Anyway,  I just think that poster was fucked up.  Michael’s team was ill-equipped for what they did in Afghanistan.  No, I wasn’t there, but I have enough damn e-mails from Michael to decipher the fact that he was concerned about fighting with the people he was fighting with.  Not to mention, I don’t know too many teams that are completely broken up and individuals are sent to other teams or jobs or locations after the fact, but Michael’s was.  I really want to bitch about a lot of things but I know there are Marines who will think that just because I am a wife I do not know what I am talking about.  However, I will go out on a limb and say that if Michael was with the guys from his first two deployments on his final deployment, if he had been with those guys who were all equally well-trained, he would have come home.  Maybe it is wrong of me to think so but since Michael was the only guy in three deployments to not come home alive…I think I might just be right.
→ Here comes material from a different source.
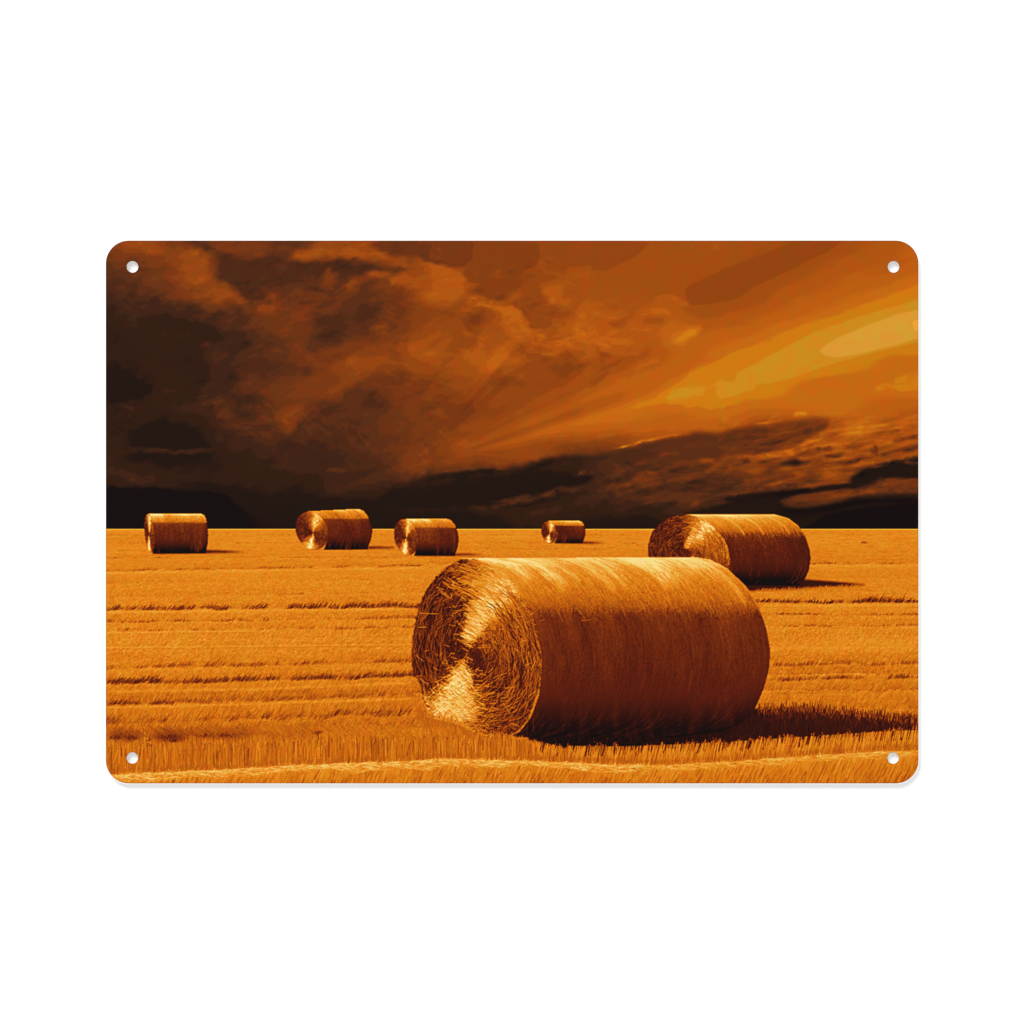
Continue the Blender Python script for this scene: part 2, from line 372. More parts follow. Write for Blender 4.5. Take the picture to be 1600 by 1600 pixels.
def paint_sky():
    T = upsample(SKY_GRID, 165, 1435, 376, 826)
    fill(T, DARK_BANK, lambda x, y: np.interp(x, [600, 800, 900, 960, 1080, 1180, 1300], [1.4, 1.4, 2.0, 3.6, 4.8, 5.2, 7.2]) + .5, 3)
    fill(T, [(600,768),(673,760),(760,750),(830,740),(880,737),(930,741),(920,765),(800,790),(600,800)], 1.1, 6)
    for tile, pts, lev, soft in AREAS:
        fill(T, tp(tile, pts), lev, soft * 1.2 if soft >= 3 else soft, 1, .8 if soft >= 3 else 0)
    for tile, pts, w, lev, soft, al in WISPS:
        line(T, tp(tile, pts), w / 6.3 * 1.25, lev, max(4, soft * 1.3), al, 1.0)
    # broken cloud over the right hand field: long tilted flecks
    x = GX; y = GY + 0.16 * (GX - 1180)
    fleck = fbm(x / 42, y / 8.5, 41, 5) + .35 * (1 - 3 * np.abs(fbm(x / 60, y / 12, 47, 4)))
    m = smooth((x - 1130) / 90) * smooth((GY - 662 + 0.1 * (x - 1200)) / 18) * smooth((800 - y - 0) / 40)
    T += 2.7 * fleck * m
    m2 = smooth((x - 880) / 120) * smooth((1200 - x) / 80) * smooth((GY - 712) / 14) * smooth((806 - GY) / 30)
    T += 1.5 * fleck * m2
    # torn filaments of cloud
    DT = np.zeros_like(T)
    for _ in range(5200):
        X = X0 + (X1 - X0) * rng.random(); Y = 380 + 420 * rng.random()
        right = X > 1120 and Y > 655
        if X - .9 * (Y - 376) > 840 and not right: continue
        if not right and Y > 690 and X < 650: continue
        if X > 690 and 560 < Y < 712 and not right: continue
        g = vnoise(np.array([X / 40.]), np.array([Y / 30.]), 333)[0]
        if g < .45 and not right: continue
        a = (-.22 if right else (-.35 + 1.3 * vnoise(np.array([X / 90.]), np.array([Y / 70.]), 335)[0])) + .22 * rng.standard_normal()
        L = 6 + 20 * rng.random(); v0 = T[int(Y - Y0), int(X - X0)]
        dlt = (1.1 if rng.random() < .6 else -.9) * (.4 + rng.random()) * (1.5 if right else 1.0) * min(1, v0 / 5)
        dash(DT, X, Y, L * math.cos(a), L * math.sin(a), 2 + 4 * rng.random(), dlt, .4)
    T += .8 * blur(DT, 1)
    # the black tongues that cross it
    fill(T, tp('B5', [(880,920),(1000,850),(1250,780),(1400,740),(1640,700),(1640,930),(1300,930),(1150,990),(900,1010)]), 1.2, 3, 1, 1.0)
    line(T, tp('B5', [(-300,1130),(-20,1100),(300,1070),(600,1040),(950,985)]), 9, 1.6, 6, .9)
    line(T, tp('B5', [(60,1030),(420,1000)]), 9, 3.2, 7, .8, 1.0)
    line(T, tp('B5', [(1180,965),(1450,955),(1740,975)]), 12, 7, 7, .9, .8)
    line(T, tp('B5', [(600,1100),(1100,1050),(1700,1010)]), 12, 6.7, 7, .9, .8)
    line(T, tp('B5', [(1440,765),(1700,785)]), 5, 6, 5, .8, .8)
    fill(T, tp('B5', [(230,780),(390,730),(560,770),(420,805)]), 3, 2)
    fill(T, tp('B4', [(400,1460),(640,1400),(900,1270),(1150,1210),(1400,1130),(1600,1085),(1900,1055),(2150,1040),(2000,1100),(1850,1150),(1900,1215),(2000,1235),(2000,1460)]), 1, 2.5)
    fill(T, tp('B5', [(-20,1240),(400,1225),(800,1165),(1000,1120),(1640,1105),(1640,1460),(-20,1460)]), .7, 2)
    fill(T, tp('B5', [(420,1460),(700,1290),(1100,1220),(1640,1170),(1640,1460)]), 0, 2)
    # ragged edges
    wx = 7.0 * fbm(GX / 44, GY / 34, 3, 6); wy = 5.0 * fbm(GX / 44, GY / 34, 11, 6)
    wx += 2.6 * fbm(GX / 11, GY / 8, 5, 3); wy += 1.8 * fbm(GX / 11, GY / 8, 13, 3)
    wet = smooth((GX - 1000) / 150) * smooth((GY - 660) / 20)
    wx = wx * (1 + .6 * wet); wy = wy * (1 - .55 * wet)
    calm = 1 - 0.75 * smooth((GX - 0.9 * (GY - 376) - 790) / 170) * smooth((690 - GY) / 40)
    u = np.clip(GX + wx * calm - X0, 0, NX - 1e-3) * NX / (X1 - X0) ; v = np.clip(GY + wy * calm - Y0, 0, NY - 1e-3)
    u = np.clip(u, 0, NX - 1e-3)
    iu = u.astype(int); iv = v.astype(int); fu = u - iu; fv = v - iv
    T = (T[iv, iu] * (1 - fu) + T[iv, iu + 1] * fu) * (1 - fv) + (T[iv + 1, iu] * (1 - fu) + T[iv + 1, iu + 1] * fu) * fv
    cloudy = calm * (1 - .75 * smooth((GX - 700) / 60) * smooth((GY - 560) / 60) * smooth((735 - GY) / 30))
    cloudy = cloudy * (1 - .6 * smooth((GX - 660) / 30) * smooth((470 - GY) / 30) * smooth((960 - GX) / 30))
    bill = 1 - 2 * np.abs(fbm(GX / 52 + .04 * wx, GY / 34 + .05 * wy, 23, 5))
    T += cloudy * (.8 * fbm((GX + .5 * wx) / 26, (GY + .3 * GX) / 13, 27, 5) + .4 * (bill - .72)) * smooth(T / 4)
    # rays fanning out of the gold break
    ang = np.degrees(np.arctan2(GY - 735, GX - 640))
    ray = fbm(ang / 3.2 + 40, np.zeros_like(ang) + 3.3, 29, 3)
    T += 1.15 * ray * smooth((GX - 690) / 110) * smooth((1240 - GX) / 260) * smooth((GY - 500) / 100) * smooth((728 - GY) / 40)
    bands = fbm((GY + .40 * GX) / 21, (GX - .4 * GY) / 420, 33, 4)
    T += .38 * bands * smooth((GX - .9 * (GY - 376) - 980) / 120) * smooth((660 - GY) / 60)
    T += .45 * (T - blur(T, 10)) * calm
    # posterise softly
    k = np.floor(T); f = T - k
    return k + smooth((f - 0.5) / 0.5 + 0.5) * 0.8 + f * 0.2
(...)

God, I am so tired of MARSOC and their high and mighty attitude.   I think that most of it is a freaking joke and there isn’t much special about them.  Sounds crazy, but it scares the shit out of me that Frank is in MARSOC too.  He has come home with enough migraines because of that place.  I don’t want him working for an organization that can’t get their heads out of their asses long enough to breath.  Stupid, bad, motivational posters!! Screw MARSOC and thank God I don’t believe in ghosts or I would be sending Michael’s ghost butt to set that poster straight.

One thought on “GHOST

  1. I am sorry your so unhappy amy I wish there was something I could do to help but i was only a military wife for a little over a year so I dont know as much as anyone else but I will be here for you and I will pray that you get comfort from this situation and just know michael is prob in heaven trying to talk you down from your frustrations so just remember that he loved you with all his heart and he is still there when you need him!